By any other name…
by Marcia Johnson-Blanco
A federal court in Florida has refused to stop the disenfranchisement of more than 16,000 of the state’s residents because of how they spell their name. A press release by an Election Protection coalition partner, the Brennan Center for Justice, discusses the upholding of the "no-match, no-vote law" by a federal trial court.
The overly stringent law has been previously challenged in federal court and requires that the name written on a voter registration form must be identical to that found on record from their driver’s license or social security number. The mistype of a single letter by an election worker is all it takes to disenfranchise a voter.

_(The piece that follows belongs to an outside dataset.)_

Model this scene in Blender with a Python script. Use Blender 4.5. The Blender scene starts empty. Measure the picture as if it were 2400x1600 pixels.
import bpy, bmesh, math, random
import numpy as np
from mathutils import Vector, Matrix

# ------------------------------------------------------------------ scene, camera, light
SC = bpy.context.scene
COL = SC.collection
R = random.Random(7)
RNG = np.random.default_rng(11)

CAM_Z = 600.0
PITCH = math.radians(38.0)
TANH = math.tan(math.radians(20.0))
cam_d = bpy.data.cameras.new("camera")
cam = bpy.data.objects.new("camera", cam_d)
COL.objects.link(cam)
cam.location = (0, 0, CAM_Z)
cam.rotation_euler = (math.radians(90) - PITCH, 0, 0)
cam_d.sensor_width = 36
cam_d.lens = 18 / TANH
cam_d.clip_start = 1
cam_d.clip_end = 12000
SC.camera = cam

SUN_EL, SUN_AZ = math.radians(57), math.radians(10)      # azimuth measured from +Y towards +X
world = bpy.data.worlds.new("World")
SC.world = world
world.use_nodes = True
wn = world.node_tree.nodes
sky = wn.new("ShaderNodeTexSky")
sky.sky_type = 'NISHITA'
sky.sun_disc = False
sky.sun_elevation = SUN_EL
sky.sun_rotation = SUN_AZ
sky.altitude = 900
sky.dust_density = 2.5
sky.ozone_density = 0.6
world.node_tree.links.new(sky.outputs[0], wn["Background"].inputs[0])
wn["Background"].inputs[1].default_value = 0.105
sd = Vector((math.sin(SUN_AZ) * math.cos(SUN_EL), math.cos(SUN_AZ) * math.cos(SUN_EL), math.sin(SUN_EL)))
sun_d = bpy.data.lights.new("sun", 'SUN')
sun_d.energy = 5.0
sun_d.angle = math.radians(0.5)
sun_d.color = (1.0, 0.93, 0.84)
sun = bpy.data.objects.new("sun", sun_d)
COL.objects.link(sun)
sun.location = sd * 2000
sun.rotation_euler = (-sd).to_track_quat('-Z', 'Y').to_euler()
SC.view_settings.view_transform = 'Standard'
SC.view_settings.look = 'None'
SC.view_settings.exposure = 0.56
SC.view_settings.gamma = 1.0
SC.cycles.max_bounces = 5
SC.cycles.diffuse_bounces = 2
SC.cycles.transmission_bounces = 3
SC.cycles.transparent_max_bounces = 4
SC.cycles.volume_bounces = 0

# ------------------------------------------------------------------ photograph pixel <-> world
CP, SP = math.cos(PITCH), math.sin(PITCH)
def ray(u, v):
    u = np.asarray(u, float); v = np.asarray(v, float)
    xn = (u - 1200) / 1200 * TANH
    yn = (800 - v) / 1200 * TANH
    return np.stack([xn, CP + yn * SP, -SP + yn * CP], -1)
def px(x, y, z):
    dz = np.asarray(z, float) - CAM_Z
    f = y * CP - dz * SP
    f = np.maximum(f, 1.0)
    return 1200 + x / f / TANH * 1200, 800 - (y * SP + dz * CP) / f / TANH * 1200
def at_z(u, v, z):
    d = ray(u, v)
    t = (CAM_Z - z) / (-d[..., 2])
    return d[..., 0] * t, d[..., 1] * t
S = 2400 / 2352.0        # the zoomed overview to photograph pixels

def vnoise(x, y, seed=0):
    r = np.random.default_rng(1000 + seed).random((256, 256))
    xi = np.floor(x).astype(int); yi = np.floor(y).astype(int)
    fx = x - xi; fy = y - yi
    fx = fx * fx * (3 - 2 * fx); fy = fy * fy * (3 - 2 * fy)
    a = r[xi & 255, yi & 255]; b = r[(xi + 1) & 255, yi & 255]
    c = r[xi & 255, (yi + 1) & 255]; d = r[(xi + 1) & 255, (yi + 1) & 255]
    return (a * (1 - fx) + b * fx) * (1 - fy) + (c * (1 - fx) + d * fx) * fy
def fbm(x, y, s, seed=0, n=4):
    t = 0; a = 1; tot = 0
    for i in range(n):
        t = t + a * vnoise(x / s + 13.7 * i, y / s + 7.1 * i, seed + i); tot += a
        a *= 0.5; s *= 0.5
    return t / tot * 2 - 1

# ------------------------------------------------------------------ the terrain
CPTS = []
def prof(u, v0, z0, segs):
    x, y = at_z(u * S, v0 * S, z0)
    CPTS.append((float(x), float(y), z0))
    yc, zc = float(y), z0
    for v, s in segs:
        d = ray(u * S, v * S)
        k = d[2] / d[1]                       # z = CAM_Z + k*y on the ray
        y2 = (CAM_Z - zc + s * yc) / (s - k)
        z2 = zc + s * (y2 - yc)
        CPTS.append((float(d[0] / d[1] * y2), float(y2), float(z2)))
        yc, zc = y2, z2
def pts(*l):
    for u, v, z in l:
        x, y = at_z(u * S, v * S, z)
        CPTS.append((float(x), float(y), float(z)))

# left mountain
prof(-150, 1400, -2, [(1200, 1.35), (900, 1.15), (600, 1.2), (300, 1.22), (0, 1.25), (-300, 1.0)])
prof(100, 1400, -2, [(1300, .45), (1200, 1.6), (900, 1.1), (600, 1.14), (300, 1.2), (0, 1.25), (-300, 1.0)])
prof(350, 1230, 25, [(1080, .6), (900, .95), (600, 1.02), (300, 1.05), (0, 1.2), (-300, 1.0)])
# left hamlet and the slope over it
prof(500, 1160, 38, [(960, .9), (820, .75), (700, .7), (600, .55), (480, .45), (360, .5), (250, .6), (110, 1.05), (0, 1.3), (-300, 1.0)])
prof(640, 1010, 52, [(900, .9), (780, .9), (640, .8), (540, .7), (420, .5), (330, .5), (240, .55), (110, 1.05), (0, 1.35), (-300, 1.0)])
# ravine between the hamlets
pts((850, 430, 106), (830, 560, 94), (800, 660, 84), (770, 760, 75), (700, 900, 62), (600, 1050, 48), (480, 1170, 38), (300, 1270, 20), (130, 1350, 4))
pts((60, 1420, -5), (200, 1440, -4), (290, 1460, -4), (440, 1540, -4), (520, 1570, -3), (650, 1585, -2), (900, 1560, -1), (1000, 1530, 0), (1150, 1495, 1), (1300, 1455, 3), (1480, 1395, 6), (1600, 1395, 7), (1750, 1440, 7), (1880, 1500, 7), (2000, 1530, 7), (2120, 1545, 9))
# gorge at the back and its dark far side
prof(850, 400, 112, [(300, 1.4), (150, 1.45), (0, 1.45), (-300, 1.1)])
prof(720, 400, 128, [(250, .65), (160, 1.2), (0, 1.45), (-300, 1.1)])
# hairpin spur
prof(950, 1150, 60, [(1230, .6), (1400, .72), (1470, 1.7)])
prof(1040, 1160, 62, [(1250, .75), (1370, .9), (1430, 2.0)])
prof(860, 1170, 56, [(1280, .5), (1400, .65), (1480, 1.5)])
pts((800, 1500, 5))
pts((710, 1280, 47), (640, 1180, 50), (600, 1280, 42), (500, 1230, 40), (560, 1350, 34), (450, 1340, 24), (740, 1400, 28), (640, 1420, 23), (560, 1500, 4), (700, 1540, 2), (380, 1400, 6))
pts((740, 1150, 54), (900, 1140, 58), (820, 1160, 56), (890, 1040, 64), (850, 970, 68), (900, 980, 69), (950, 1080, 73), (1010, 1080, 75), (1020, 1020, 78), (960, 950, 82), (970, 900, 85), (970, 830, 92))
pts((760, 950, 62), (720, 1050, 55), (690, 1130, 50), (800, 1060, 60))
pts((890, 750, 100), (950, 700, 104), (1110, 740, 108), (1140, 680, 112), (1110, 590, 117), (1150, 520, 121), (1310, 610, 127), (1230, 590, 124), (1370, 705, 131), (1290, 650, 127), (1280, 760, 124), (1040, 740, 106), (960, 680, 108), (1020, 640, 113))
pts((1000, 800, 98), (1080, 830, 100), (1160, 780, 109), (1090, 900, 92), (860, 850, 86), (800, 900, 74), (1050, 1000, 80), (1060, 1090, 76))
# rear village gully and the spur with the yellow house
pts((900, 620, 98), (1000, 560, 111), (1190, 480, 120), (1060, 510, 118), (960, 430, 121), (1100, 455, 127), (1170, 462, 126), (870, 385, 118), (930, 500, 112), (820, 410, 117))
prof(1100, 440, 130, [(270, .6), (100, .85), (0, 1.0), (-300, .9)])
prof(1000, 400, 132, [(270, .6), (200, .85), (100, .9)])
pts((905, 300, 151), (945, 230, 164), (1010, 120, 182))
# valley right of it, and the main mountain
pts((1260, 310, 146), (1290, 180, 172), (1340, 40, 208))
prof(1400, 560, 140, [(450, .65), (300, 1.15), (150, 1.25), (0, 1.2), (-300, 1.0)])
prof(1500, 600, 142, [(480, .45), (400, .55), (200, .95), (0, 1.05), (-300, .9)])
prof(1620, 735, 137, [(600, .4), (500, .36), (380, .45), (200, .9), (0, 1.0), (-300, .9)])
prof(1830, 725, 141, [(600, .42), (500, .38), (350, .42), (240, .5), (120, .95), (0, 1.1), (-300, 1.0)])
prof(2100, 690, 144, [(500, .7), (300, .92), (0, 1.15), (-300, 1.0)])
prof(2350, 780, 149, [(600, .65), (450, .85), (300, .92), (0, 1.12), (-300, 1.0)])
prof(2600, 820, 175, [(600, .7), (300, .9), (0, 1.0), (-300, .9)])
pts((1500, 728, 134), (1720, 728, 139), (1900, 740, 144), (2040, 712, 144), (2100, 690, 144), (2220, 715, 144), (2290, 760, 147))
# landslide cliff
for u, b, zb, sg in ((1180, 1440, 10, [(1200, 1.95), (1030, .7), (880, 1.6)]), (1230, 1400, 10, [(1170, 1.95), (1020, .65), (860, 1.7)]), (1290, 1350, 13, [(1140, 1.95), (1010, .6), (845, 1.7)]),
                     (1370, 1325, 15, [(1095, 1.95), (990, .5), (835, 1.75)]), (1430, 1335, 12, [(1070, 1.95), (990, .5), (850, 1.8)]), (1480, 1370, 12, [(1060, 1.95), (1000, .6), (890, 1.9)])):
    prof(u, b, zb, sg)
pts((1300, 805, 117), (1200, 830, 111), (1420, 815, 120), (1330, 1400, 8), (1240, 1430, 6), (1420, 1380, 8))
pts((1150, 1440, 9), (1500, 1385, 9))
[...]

As if that weren’t enough, a voter cannot even produce an alternate form of ID to prove his or her identity.
The press release from the Brennan Center calls attention to key flaws:
The process starts with an attempt to "match" voter information to other government databases, a practice for which the Social Security Administration reports a 46% failure rate. State officials in the case, Florida NAACP vs. Browning, admitted that typographical errors by election workers are responsible for most of the failures.
The release also stated that
In December 2007, the Gainesville federal court granted a preliminary injunction against the no-match, no-vote law under two federal statutes, ruling that Florida’s law "makes it harder to vote by imposing a matching requirement that is a barrier to voter registration."